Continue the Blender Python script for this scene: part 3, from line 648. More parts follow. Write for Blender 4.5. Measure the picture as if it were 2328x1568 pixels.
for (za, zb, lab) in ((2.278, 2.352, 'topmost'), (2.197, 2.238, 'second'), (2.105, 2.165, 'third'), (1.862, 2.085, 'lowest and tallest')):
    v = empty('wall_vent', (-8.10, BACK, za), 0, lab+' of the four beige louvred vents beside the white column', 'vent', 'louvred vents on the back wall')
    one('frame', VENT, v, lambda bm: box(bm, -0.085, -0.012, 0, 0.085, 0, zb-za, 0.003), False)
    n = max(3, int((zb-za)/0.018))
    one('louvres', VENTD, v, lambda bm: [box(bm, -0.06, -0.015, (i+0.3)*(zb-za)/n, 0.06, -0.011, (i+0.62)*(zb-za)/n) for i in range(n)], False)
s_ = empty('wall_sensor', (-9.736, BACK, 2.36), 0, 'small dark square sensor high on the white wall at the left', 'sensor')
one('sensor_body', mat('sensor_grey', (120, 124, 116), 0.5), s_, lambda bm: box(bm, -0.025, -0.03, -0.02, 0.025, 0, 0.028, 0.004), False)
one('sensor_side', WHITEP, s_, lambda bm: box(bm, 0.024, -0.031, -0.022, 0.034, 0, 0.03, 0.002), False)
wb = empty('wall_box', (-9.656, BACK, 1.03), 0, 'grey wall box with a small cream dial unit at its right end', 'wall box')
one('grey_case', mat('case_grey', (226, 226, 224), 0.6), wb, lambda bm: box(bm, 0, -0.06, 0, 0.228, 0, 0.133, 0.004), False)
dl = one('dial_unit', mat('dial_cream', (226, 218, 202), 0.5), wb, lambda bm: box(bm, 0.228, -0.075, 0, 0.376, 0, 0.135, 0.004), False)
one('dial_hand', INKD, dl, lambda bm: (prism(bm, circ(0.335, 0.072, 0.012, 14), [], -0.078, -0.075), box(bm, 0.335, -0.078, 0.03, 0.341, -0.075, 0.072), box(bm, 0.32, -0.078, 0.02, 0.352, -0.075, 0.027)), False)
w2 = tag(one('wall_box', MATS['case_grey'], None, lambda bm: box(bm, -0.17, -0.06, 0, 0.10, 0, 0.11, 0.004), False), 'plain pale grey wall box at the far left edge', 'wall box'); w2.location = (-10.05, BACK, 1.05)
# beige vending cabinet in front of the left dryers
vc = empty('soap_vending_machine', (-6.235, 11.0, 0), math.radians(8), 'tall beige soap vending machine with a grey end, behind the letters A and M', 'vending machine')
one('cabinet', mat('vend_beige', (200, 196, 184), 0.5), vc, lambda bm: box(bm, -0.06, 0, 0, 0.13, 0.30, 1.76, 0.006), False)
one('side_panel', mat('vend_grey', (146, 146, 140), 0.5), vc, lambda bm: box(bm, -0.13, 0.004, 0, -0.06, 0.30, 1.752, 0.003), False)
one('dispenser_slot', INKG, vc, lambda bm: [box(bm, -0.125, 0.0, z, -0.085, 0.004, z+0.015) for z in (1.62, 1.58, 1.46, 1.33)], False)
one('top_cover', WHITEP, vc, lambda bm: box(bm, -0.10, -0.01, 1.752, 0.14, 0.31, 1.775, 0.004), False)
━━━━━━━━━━
● WORK TO COMPLETE
Write the entire listing out again, word for word.

● TASK ANSWER
Continue the Blender Python script for this scene: part 3, from line 648. More parts follow. Write for Blender 4.5. Measure the picture as if it were 2328x1568 pixels.
for (za, zb, lab) in ((2.278, 2.352, 'topmost'), (2.197, 2.238, 'second'), (2.105, 2.165, 'third'), (1.862, 2.085, 'lowest and tallest')):
    v = empty('wall_vent', (-8.10, BACK, za), 0, lab+' of the four beige louvred vents beside the white column', 'vent', 'louvred vents on the back wall')
    one('frame', VENT, v, lambda bm: box(bm, -0.085, -0.012, 0, 0.085, 0, zb-za, 0.003), False)
    n = max(3, int((zb-za)/0.018))
    one('louvres', VENTD, v, lambda bm: [box(bm, -0.06, -0.015, (i+0.3)*(zb-za)/n, 0.06, -0.011, (i+0.62)*(zb-za)/n) for i in range(n)], False)
s_ = empty('wall_sensor', (-9.736, BACK, 2.36), 0, 'small dark square sensor high on the white wall at the left', 'sensor')
one('sensor_body', mat('sensor_grey', (120, 124, 116), 0.5), s_, lambda bm: box(bm, -0.025, -0.03, -0.02, 0.025, 0, 0.028, 0.004), False)
one('sensor_side', WHITEP, s_, lambda bm: box(bm, 0.024, -0.031, -0.022, 0.034, 0, 0.03, 0.002), False)
wb = empty('wall_box', (-9.656, BACK, 1.03), 0, 'grey wall box with a small cream dial unit at its right end', 'wall box')
one('grey_case', mat('case_grey', (226, 226, 224), 0.6), wb, lambda bm: box(bm, 0, -0.06, 0, 0.228, 0, 0.133, 0.004), False)
dl = one('dial_unit', mat('dial_cream', (226, 218, 202), 0.5), wb, lambda bm: box(bm, 0.228, -0.075, 0, 0.376, 0, 0.135, 0.004), False)
one('dial_hand', INKD, dl, lambda bm: (prism(bm, circ(0.335, 0.072, 0.012, 14), [], -0.078, -0.075), box(bm, 0.335, -0.078, 0.03, 0.341, -0.075, 0.072), box(bm, 0.32, -0.078, 0.02, 0.352, -0.075, 0.027)), False)
w2 = tag(one('wall_box', MATS['case_grey'], None, lambda bm: box(bm, -0.17, -0.06, 0, 0.10, 0, 0.11, 0.004), False), 'plain pale grey wall box at the far left edge', 'wall box'); w2.location = (-10.05, BACK, 1.05)
# beige vending cabinet in front of the left dryers
vc = empty('soap_vending_machine', (-6.235, 11.0, 0), math.radians(8), 'tall beige soap vending machine with a grey end, behind the letters A and M', 'vending machine')
one('cabinet', mat('vend_beige', (200, 196, 184), 0.5), vc, lambda bm: box(bm, -0.06, 0, 0, 0.13, 0.30, 1.76, 0.006), False)
one('side_panel', mat('vend_grey', (146, 146, 140), 0.5), vc, lambda bm: box(bm, -0.13, 0.004, 0, -0.06, 0.30, 1.752, 0.003), False)
one('dispenser_slot', INKG, vc, lambda bm: [box(bm, -0.125, 0.0, z, -0.085, 0.004, z+0.015) for z in (1.62, 1.58, 1.46, 1.33)], False)
one('top_cover', WHITEP, vc, lambda bm: box(bm, -0.10, -0.01, 1.752, 0.14, 0.31, 1.775, 0.004), False)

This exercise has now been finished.